Segundo dados da Contag, há cerca de 200 mil famílias acampadas aguardando por um espaço onde possa produzir. Porém, a demanda social certamente é muito maior que essa, já que nem todos que necessitam estão obrigatoriamente assentadas.
Lobby do agronegócio
De acordo com o secretário de Meio Ambiente da CUT, a reforma agrária ainda emperra em um Congresso refém do latifúndio.
“A agricultura familiar tem a responsabilidade com o país de garantir a produção sustentável e a segurança alimentar, mas muitas vezes isso não é compreendido como fundamental dentro do governo, porque não há uma análise mais profunda. Do outro lado, temos um Congresso refém do latifúndio, que usa a terra apenas como reserva de valor, interessa o que gerar valor”, explica Fernandes.

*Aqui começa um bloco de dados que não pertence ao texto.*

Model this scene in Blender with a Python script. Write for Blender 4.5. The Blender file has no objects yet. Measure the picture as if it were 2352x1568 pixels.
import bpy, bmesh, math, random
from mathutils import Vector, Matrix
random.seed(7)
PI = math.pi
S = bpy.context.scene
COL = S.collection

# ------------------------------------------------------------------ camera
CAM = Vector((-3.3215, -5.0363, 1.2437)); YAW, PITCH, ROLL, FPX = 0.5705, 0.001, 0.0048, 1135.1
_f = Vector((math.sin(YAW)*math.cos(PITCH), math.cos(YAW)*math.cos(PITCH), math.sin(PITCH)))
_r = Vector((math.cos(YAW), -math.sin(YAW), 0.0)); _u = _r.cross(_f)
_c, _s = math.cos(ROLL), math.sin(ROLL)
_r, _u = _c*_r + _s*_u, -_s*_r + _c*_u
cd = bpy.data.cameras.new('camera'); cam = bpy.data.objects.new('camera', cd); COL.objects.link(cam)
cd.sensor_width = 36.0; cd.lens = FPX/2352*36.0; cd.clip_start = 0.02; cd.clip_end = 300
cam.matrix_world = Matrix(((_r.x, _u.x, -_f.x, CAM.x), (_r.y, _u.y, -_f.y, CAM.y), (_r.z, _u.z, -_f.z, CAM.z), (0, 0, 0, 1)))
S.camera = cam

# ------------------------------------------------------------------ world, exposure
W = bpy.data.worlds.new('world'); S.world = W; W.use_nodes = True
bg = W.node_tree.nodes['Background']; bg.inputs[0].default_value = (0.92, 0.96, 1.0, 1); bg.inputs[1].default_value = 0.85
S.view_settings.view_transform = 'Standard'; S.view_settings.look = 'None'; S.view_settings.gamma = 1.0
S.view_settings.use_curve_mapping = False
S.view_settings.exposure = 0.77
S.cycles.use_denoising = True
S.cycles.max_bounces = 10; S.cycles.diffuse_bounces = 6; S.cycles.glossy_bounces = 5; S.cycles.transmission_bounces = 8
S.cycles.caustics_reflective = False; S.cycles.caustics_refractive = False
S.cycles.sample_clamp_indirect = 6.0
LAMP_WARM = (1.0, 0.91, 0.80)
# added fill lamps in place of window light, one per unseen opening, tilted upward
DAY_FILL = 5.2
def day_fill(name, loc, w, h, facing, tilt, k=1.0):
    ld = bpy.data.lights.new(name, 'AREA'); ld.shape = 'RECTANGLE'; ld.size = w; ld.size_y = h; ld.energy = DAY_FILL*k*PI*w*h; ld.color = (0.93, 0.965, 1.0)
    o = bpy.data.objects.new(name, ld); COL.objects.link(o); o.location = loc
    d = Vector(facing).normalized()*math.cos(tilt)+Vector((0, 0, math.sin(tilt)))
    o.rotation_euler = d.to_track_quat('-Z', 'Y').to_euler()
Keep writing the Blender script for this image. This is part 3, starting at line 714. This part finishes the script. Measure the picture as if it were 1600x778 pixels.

Maior poder de lobby no Congresso, a bancada dos ruralistas conta com 120 deputados federais e 13 senadores, segundo a Frente Parlamentar da Agropecuária (FPA).
Repolitizar os agricultores
Em 1961, em um Brasil comandado por João Goulart, que assumiu após a renúncia de Jânio Quadros, os trabalhadores rurais realizavam o primeiro congresso nacional camponês, em Belo Horizonte (MG). Recentemente reeleito presidente da CUT-RN, José Rodrigues Sobrinho era um dos presentes e lembra que os movimentos do campo tinham como pauta principal o fim da divisão de sua produção com os latifundiários e o acesso à Previdência.
“À época, nós ocupávamos as terras para não “pagar meia”, porque produzíamos, mas tínhamos sempre que dar metade para o proprietário. E também para ter o instituto de aposentadoria e previdência na agricultura. Havia também outros mecanismos que combatíamos, como o cambão, em que os agricultores trabalhavam três dias de graça em troca de peixes, por exemplo. Se não fizéssemos isso, seríamos mandados embora”, comenta.
Com a pressão dos camponeses e a ascensão de Goulart, destaca o presidente da CUT-RN, o cambão acabou e começou um processo de desocupação da terra. Interrompido apenas pelo golpe militar.
O dirigente CUTista que estará também no encontro de 2012 acredita que o grande avanço deve ser retomar o poder político do trabalhador do campo.
“Há uma despolitização dos trabalhadores diante das políticas compensatórias. Hoje estamos rediscutindo a repolitização e a reorganização dos trabalhadores rurais. Para isso, precisamos de rejuvenescimento dos quadros de nossos sindicatos.”